* _Set problem_
Take each line that has the word "script" and return it.

(Extracted records)
------------------------
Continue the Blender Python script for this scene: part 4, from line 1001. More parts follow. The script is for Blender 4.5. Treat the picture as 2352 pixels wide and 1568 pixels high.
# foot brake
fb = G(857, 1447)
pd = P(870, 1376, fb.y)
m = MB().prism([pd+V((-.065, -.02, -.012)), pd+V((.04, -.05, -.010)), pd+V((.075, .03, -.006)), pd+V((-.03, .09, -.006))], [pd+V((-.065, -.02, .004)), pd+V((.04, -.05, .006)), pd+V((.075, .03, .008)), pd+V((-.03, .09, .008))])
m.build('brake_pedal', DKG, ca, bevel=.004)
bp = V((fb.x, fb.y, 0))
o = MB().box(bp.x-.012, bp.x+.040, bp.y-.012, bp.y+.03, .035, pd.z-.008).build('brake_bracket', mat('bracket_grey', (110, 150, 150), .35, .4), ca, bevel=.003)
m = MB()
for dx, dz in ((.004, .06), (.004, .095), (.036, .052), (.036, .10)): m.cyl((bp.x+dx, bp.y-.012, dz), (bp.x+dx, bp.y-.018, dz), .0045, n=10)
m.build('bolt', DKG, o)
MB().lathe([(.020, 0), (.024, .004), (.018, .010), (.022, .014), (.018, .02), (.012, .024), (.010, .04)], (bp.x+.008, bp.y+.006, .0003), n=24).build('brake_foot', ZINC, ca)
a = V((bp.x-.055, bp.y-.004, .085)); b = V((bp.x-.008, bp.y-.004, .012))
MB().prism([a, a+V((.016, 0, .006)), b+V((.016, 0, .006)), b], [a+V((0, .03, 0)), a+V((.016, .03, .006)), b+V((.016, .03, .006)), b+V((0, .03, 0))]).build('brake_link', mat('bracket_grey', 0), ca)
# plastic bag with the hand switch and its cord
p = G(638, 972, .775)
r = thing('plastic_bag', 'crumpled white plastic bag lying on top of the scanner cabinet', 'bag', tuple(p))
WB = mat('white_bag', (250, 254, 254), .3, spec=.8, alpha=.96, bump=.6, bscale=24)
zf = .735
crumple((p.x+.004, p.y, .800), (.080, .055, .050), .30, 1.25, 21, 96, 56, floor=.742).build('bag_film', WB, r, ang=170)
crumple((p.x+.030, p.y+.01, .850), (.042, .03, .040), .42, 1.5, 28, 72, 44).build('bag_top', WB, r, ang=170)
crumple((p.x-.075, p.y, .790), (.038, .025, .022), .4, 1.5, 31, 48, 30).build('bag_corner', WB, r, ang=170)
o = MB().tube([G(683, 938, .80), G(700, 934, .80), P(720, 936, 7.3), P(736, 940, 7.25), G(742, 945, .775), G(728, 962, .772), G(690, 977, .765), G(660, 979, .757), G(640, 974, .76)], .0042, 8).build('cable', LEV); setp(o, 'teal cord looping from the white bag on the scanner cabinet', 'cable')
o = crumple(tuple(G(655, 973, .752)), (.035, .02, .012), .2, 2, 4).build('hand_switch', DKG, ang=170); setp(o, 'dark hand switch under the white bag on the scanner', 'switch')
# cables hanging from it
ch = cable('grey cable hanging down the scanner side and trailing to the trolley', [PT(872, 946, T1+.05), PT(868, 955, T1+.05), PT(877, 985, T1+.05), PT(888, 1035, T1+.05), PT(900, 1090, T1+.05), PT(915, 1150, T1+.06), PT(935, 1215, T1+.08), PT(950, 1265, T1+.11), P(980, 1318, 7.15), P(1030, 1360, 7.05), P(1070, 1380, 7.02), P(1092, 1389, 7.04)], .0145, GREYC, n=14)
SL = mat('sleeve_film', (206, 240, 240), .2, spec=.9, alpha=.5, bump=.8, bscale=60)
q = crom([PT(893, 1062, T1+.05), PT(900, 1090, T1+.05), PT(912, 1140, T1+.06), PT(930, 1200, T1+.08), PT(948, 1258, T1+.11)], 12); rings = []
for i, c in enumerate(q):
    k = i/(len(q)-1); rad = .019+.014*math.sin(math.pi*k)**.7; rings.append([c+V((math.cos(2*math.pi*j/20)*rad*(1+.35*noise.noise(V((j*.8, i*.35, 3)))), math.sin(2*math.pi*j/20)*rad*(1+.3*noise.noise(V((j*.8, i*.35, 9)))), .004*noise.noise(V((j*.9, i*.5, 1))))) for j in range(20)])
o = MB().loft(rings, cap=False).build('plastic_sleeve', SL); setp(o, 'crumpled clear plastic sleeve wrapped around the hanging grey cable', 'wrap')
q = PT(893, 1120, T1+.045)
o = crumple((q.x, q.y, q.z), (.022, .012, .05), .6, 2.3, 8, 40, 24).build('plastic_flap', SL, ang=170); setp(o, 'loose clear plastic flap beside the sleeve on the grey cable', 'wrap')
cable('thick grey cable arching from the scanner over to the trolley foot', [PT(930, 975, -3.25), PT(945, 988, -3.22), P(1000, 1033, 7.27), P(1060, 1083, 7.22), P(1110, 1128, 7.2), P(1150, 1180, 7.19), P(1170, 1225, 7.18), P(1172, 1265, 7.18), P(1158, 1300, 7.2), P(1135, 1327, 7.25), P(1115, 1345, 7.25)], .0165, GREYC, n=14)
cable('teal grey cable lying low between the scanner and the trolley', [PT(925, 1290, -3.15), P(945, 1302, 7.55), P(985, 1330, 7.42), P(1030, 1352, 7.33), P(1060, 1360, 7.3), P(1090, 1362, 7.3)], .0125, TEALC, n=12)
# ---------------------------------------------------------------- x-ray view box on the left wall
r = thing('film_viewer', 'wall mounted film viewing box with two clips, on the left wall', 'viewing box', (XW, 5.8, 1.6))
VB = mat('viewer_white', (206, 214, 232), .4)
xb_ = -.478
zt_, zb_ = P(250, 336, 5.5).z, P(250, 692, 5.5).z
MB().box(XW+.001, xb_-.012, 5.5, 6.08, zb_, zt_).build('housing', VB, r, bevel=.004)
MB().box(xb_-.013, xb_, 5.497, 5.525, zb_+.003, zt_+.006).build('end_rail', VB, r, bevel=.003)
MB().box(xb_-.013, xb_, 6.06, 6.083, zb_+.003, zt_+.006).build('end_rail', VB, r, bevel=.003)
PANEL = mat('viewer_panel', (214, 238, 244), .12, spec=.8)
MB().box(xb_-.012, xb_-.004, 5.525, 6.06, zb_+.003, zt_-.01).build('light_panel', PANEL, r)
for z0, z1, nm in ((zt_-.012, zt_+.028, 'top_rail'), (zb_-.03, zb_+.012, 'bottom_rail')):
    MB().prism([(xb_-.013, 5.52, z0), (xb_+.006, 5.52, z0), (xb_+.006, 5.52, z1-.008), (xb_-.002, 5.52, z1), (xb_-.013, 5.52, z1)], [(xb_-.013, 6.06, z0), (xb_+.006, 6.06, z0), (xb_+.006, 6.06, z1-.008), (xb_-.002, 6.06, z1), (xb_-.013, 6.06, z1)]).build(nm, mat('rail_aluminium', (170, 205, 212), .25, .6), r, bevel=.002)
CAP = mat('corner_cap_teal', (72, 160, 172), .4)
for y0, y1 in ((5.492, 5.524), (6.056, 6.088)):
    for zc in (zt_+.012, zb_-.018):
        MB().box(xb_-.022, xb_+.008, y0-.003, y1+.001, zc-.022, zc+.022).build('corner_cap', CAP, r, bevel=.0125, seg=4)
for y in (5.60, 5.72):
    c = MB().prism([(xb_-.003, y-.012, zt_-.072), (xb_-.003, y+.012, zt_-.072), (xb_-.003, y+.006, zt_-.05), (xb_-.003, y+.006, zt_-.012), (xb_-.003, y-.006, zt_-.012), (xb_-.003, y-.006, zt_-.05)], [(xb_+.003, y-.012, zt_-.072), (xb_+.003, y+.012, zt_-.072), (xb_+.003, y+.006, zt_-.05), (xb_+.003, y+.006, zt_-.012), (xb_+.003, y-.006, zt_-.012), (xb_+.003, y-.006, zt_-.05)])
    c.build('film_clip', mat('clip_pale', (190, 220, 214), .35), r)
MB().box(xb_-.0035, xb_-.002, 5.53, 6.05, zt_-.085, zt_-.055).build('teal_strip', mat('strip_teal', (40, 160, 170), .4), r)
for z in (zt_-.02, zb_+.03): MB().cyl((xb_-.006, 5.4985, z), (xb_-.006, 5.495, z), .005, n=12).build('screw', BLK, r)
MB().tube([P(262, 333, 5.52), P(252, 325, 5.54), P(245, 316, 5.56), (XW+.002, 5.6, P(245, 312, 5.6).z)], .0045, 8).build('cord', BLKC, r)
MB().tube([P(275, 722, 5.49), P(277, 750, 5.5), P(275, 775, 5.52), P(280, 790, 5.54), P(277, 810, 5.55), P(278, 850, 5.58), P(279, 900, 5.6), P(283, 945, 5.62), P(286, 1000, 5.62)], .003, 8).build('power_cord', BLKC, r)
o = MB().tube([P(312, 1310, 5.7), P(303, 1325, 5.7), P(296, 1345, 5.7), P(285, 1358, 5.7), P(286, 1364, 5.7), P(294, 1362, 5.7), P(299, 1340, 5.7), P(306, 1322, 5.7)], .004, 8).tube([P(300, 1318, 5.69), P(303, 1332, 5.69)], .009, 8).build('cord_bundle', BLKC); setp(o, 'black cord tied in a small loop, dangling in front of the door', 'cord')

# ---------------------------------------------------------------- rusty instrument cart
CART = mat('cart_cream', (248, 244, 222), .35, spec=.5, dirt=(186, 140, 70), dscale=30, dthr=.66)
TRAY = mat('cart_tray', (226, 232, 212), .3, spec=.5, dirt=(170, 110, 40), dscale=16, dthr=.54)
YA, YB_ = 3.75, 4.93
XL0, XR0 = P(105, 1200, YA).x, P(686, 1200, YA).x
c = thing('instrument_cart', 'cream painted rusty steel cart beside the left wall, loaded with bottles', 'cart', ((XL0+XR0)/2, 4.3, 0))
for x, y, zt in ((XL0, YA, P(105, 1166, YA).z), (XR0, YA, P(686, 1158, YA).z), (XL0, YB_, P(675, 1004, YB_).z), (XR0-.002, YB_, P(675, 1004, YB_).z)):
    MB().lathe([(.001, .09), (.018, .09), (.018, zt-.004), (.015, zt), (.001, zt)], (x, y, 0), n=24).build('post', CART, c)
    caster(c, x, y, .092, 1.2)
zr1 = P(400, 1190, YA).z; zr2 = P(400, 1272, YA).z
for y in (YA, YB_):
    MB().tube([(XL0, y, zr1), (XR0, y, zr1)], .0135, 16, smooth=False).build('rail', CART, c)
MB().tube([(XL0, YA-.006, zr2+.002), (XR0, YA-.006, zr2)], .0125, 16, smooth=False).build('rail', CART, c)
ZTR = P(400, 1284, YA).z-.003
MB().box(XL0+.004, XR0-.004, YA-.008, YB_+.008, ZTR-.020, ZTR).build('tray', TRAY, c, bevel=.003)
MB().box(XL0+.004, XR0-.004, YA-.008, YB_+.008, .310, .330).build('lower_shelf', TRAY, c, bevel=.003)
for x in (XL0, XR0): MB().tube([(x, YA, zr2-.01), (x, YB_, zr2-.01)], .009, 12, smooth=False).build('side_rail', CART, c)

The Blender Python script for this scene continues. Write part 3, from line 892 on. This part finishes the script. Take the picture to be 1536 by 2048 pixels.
------------------------
* _Final result_
Continue the Blender Python script for this scene: part 4, from line 1001. More parts follow. The script is for Blender 4.5. Treat the picture as 2352 pixels wide and 1568 pixels high.
The Blender Python script for this scene continues. Write part 3, from line 892 on. This part finishes the script. Take the picture to be 1536 by 2048 pixels.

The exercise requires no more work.